## START Data for processing

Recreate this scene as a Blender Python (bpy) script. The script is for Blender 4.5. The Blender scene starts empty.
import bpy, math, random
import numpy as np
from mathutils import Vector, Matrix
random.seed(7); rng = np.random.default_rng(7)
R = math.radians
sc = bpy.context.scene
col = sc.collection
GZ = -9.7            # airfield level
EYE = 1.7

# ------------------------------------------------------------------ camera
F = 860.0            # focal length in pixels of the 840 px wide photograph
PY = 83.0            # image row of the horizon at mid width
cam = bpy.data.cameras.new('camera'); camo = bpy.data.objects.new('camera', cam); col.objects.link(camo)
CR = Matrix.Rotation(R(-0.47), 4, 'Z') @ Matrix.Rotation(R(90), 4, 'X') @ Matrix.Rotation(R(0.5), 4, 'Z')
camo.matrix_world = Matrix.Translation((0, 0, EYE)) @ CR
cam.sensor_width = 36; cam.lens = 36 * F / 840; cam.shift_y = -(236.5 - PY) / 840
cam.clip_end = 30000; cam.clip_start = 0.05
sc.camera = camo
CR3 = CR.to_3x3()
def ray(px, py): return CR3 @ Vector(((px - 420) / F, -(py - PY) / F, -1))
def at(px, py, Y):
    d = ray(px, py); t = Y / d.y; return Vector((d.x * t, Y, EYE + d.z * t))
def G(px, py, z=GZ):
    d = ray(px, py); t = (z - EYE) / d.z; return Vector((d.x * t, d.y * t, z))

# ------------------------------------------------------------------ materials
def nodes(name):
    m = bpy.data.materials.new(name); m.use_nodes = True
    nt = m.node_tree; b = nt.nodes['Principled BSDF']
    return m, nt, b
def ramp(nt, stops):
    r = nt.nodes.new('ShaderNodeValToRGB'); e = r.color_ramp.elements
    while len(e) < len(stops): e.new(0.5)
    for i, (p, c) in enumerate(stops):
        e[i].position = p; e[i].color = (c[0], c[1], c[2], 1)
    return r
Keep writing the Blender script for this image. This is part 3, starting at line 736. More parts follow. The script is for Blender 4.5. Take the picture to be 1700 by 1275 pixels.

## END Data for processing

# What the task requires
Using the listing above, retype each line exactly.

# Answer for the task
Recreate this scene as a Blender Python (bpy) script. The script is for Blender 4.5. The Blender scene starts empty.
import bpy, math, random
import numpy as np
from mathutils import Vector, Matrix
random.seed(7); rng = np.random.default_rng(7)
R = math.radians
sc = bpy.context.scene
col = sc.collection
GZ = -9.7            # airfield level
EYE = 1.7

# ------------------------------------------------------------------ camera
F = 860.0            # focal length in pixels of the 840 px wide photograph
PY = 83.0            # image row of the horizon at mid width
cam = bpy.data.cameras.new('camera'); camo = bpy.data.objects.new('camera', cam); col.objects.link(camo)
CR = Matrix.Rotation(R(-0.47), 4, 'Z') @ Matrix.Rotation(R(90), 4, 'X') @ Matrix.Rotation(R(0.5), 4, 'Z')
camo.matrix_world = Matrix.Translation((0, 0, EYE)) @ CR
cam.sensor_width = 36; cam.lens = 36 * F / 840; cam.shift_y = -(236.5 - PY) / 840
cam.clip_end = 30000; cam.clip_start = 0.05
sc.camera = camo
CR3 = CR.to_3x3()
def ray(px, py): return CR3 @ Vector(((px - 420) / F, -(py - PY) / F, -1))
def at(px, py, Y):
    d = ray(px, py); t = Y / d.y; return Vector((d.x * t, Y, EYE + d.z * t))
def G(px, py, z=GZ):
    d = ray(px, py); t = (z - EYE) / d.z; return Vector((d.x * t, d.y * t, z))

# ------------------------------------------------------------------ materials
def nodes(name):
    m = bpy.data.materials.new(name); m.use_nodes = True
    nt = m.node_tree; b = nt.nodes['Principled BSDF']
    return m, nt, b
def ramp(nt, stops):
    r = nt.nodes.new('ShaderNodeValToRGB'); e = r.color_ramp.elements
    while len(e) < len(stops): e.new(0.5)
    for i, (p, c) in enumerate(stops):
        e[i].position = p; e[i].color = (c[0], c[1], c[2], 1)
    return r
Keep writing the Blender script for this image. This is part 3, starting at line 736. More parts follow. The script is for Blender 4.5. Take the picture to be 1700 by 1275 pixels.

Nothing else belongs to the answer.